Cornell Student Responds (2, Interesting)

Alterscape (904055) | more than 8 years ago | (#14071586)

I'm a Cornell University student, and I use my Powerbook during many of my long lecture classes to browse, as well as take notes. I'm in the film program, and most of my classes tend to be 2-3 hours long, and occasionally my brain needs something to think about besides the relatively dry theoretical content that's discussed.

I've noticed that when class discussions get interesting, heated, or something other than monotone, and I have an interest in actively participating, I close my laptop and listen more attentively. But in most cases, I can handle both the text and the lecture "data stream" concurrently. If anything, giving my mind something to do other than passively receive content. I also find myself looking up sites related to what we're discussing, if its actually interesting. Strange as it seems, sometimes dividing my attention actually lets me focus on stuff I'm less interested in.

I realize that to a certain extent, I'm probably hurting myself by tuning out "less interesting" material. But, at the same time, before I had my laptop, I took notes in spiral notebooks and they'd often be punctuated by long stretches of doodles where the lecture became to dry to hold my attention by itself. I was a 3.5-ish student before I got my laptop, and I'm still a 3.5-ish student today.

Workflow (0, Offtopic)

Doc Ruby (173196) | more than 8 years ago | (#14071592)

Kegs are wireless - how can WiFi mess that up?

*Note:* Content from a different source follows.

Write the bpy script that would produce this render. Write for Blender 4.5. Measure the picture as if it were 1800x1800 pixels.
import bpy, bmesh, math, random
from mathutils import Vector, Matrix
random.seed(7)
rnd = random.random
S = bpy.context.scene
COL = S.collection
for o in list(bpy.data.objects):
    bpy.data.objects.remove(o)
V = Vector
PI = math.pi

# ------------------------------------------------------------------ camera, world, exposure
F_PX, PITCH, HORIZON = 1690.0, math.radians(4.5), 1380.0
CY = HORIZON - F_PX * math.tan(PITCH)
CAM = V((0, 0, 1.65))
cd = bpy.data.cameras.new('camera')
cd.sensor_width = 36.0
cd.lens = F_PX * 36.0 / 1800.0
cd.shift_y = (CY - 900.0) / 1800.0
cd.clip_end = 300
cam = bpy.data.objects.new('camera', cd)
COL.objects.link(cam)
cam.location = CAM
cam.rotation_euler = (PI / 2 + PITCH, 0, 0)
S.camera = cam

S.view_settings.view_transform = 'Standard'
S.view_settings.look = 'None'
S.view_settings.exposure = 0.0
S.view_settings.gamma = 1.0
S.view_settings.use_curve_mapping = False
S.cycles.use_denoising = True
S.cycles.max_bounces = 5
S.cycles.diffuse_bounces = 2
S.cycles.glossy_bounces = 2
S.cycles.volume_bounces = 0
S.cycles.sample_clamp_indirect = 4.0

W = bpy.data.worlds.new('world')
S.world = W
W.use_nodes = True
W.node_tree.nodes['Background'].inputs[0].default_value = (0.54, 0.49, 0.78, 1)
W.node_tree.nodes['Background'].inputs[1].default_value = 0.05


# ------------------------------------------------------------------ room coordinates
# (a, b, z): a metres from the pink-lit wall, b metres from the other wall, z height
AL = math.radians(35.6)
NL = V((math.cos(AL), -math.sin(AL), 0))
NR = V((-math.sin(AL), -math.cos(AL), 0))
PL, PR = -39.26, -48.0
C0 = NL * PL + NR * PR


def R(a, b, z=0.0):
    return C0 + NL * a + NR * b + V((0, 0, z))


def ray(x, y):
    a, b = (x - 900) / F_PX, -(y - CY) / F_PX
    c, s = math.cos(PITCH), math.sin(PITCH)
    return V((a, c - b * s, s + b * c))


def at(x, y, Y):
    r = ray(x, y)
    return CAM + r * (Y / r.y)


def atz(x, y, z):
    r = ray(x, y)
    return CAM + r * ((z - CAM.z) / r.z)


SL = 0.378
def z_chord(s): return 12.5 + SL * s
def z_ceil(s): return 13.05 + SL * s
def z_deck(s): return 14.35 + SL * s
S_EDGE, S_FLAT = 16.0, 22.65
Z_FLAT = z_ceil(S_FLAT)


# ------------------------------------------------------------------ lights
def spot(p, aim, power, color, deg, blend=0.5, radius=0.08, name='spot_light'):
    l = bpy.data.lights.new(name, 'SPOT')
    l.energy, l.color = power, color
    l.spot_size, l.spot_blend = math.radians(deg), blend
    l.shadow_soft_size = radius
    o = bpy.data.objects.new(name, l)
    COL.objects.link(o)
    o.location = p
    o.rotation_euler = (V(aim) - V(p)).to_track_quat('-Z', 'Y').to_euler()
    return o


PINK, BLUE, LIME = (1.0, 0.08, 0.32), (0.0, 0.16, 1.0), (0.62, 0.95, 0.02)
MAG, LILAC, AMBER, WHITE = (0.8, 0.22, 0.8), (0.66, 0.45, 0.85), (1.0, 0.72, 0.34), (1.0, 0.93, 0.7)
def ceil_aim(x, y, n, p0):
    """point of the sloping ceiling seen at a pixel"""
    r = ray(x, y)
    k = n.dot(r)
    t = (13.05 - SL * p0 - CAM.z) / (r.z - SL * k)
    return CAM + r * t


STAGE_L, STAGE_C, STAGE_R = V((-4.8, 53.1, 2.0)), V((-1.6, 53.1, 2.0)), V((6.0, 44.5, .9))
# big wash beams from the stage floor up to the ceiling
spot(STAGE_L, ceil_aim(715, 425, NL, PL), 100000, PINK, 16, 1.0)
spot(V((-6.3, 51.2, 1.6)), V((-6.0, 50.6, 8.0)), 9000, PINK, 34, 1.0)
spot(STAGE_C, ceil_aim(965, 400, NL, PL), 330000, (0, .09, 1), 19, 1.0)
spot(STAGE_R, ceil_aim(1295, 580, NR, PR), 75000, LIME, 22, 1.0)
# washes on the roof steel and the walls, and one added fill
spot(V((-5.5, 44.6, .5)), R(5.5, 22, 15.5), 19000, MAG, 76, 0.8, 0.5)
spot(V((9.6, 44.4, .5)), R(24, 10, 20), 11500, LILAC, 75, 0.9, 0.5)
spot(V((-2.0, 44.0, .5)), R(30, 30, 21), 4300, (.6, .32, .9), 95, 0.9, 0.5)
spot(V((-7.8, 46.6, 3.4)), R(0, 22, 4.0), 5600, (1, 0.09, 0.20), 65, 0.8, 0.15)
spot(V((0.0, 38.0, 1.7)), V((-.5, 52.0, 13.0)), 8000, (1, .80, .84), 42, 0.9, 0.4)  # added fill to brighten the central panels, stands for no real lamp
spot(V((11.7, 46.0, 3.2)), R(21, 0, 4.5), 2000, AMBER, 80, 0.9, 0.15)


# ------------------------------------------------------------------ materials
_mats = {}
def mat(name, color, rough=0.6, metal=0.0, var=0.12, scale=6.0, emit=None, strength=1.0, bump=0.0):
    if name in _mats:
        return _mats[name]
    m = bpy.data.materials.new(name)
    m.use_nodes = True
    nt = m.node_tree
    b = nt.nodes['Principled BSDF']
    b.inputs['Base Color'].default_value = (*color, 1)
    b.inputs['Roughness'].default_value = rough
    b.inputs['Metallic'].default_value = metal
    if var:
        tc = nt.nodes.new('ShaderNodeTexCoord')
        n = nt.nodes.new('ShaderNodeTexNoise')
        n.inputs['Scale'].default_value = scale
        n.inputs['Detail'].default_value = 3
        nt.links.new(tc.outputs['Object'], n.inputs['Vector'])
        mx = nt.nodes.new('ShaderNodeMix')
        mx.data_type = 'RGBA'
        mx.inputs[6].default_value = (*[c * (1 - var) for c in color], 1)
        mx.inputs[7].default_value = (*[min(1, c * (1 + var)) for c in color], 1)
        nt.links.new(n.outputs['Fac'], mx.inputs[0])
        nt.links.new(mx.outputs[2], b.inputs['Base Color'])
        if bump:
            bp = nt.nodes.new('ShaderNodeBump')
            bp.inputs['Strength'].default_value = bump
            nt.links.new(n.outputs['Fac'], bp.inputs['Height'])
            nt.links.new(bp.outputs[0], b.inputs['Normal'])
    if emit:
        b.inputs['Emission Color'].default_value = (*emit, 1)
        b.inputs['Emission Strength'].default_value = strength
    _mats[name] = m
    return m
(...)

The article identifies the REAL problem (1)

Dekortage (697532) | more than 8 years ago | (#14071606)

From the article: In any event, even when multitaskers can't keep track of the professor, it probably doesn't matter much. In lectures at large universities, especially in the humanities and social sciences, class time is usually taken up by the broad outlines of the subject. The real learning occurs when we bear down and pore over the hundreds of pages assigned every week....

As someone who has been through graduate school, and taught there, and have a spouse and siblings doing the same, I'll say this: the major problem is that CLASS IS USUALLY A WASTE OF STUDENT'S TIME. Most professors/instructors blather on about stuff that is not terribly important, then assign a truckload of readings and exercises to complete outside the class. You could get this much more cheaply from do-it-yourself books... because many educations are becoming do-it-yourself anyway.

I make a point in my classes (multimedia programming, graphic design, color theory, etc.) of lecturing with interesting examples, enough to illustrate the subject matter for the week, but after that the kids can go -- even if I've used only half the class time or less. I stay in the classroom the entire allotted class time so that students are free to stay to ask questions or have studio time or whatever.

Legend of Zelda (1)

Nom du Keyboard (633989) | more than 8 years ago | (#14071607)

...play Legend of Zelda

I didn't know you can play Legend of Zelda online. That's what I've been keeping the N64 around for. See what I've missed by not going to college lately.

OK OK, I get the argument... (1)

MikeSty (890569) | more than 8 years ago | (#14071610)

... that it isn't the WiFi, that students are just innately lazy. I agree with that too. But why do people need WiFi for LECTURE NOTES?

Other implications. (0)

Anonymous Coward | more than 8 years ago | (#14071613)

This happens at high schools, as well. I knew many capable individuals at my laptop-based High School in a suburb of Dallas, Texas that failed classes merely because they had internet access whenever they pleased.

Hell, my best friend presented asdf.com as his final exam project and got an 85 for it.

Slackers will always slack off (1)

Emperor Tiberius (673354) | more than 8 years ago | (#14071624)

At my university, the WiFi network is only in certain building. It's noticably absent from buildings with lecture halls. Let's be honest with ourselves though. People who fuck off, are always going to fuck off. The exclusion of a WiFi network -- which is rather useful to some -- isn't going to change this.

If WiFi was unavailable, we'd just see an annoying increase in the use of cell phones. I for one would rather hear the clicks of trackpads, than the jabbering of cellphone users.

Brain types (1)

Mateito (746185) | more than 8 years ago | (#14071626)

The kind of brain that can handle multiple channels of information is the type that earns As

The kind of brain that can handle multiple channels of information is called "female". This so it can remained focussed on finding fruit, roots and mushrooms, comminicating with the social group, watching for danger and keeping an eye on the baby hanging off the left nipple.

The other kind of brain is designed to focus intently on one task: To determine its changing position in space, deduce its future actions, then kill it and drag it home to the first type of brain who can then add "cook the zebra" to its list of tasks while the first type dedicates itself to back-slapping and farting.

The relevance to earning As or not depends on what the A is given for. Men tend to be better at finding a solution that solves a complicated problem. Women tend to be better at cavassing a range of solutions and presenting their relative merits with relatively bias. The best results are found when both types of brain work together. Of course, the link from genitals to brain-type is no less perfect that the link from genitals to sexual preference.

Placing blame (2, Insightful)

billyradcliffe (698854) | more than 8 years ago | (#14071632)

Don't blame the technology, blame the person (ab)using the technology. They know what they're supposed to be doing in class. They know that they're paying to be there. They're choosing to use the technology versus paying attention. A little self-discipline goes a long way.

Ignore the duration (1)

Hosiah (849792) | more than 8 years ago | (#14071639)

Pay attention to the content. Measure *which* sites students spend the most time browsing and compare that to their grade average, you'll see much more meaningful data.

For my part, the internet has always been first one big reference library, and everything else second. I can guarantee one thing - the "A" students sure as HELL aren't the ones visiting drudgereport.com!